Mountain Westerns: from Peckinpah to Altman, Trento Film Festival pays homage

Published 27/02/2025

Gervasini: “five films dedicated to epic deeds in the Far West, recalling that the most representative American film genre is not just made up of deserts, sun and prairies”.


Trento Film Festival often complements its standard sections with a special programme dedicated to a specific theme or a particular film current. This year it has decided to focus on mountain Westerns, taking its cue from the 100th anniversary of the birth of two great directors Sam Peckinpah (Fresno, 21 February 1925 – Inglewood, 28 December 1984) and Robert Altman (Kansas City, 20 February 1925 – Los Angeles, 20 November 2006), who took on this genre.

Five films have been scheduled: The Last of the Mohicans by Maurice Tourneur and Clarence Brown (USA, 1920), a masterpiece of silent film that will be accompanied by live music at Trento Film Festival; Anthony Mann’s The Far Country (USA, 1954), set in Yukon during the gold rush; Ride the High Country, Sam Peckinpah’s second work (USA,1962), which anticipates by many years the change of course definitively transforming the standards of classic Westerns; Robert Altman’s Mccabe & Mrs.
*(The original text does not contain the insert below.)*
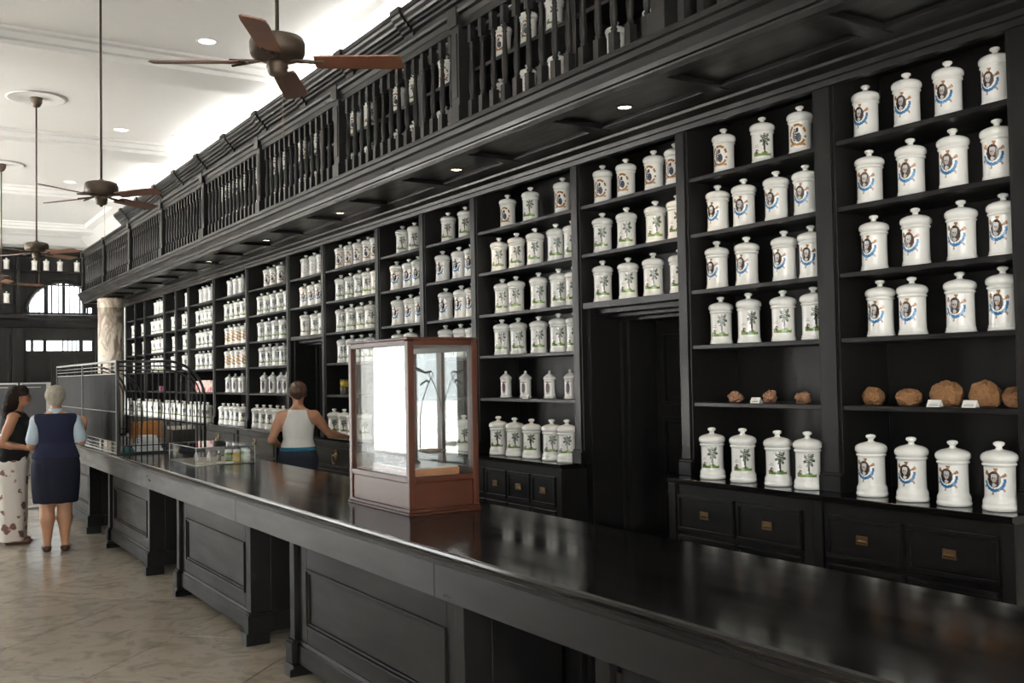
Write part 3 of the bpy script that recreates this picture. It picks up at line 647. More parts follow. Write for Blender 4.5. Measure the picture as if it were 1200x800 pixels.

Miller (USA, 1971), a sort of anti-Western pre-empting Tarantino’s The Hateful Eight by almost half a century; Sydney Pollack’s Jeremiah (USA, 1972), revolving around the figure of a trapper and veteran of the Mexican-American war, interpreted by Robert Redford.

«Five films dedicated to epic deeds in the Far West – or the North-East in the case of Canada in the Last of the Mohicans – recalling that the most representative American film genre is not just made up of deserts, sun and prairies, but also of mountains, with the snowy and harsh environment recounted by master filmmakers such as Maurice Tourneur, Anthony Mann, Sam Peckinpah, Robert Altman and Sydney Pollack», explains Mauro Gervasini, in charge of Trento Film Festival’s film programme.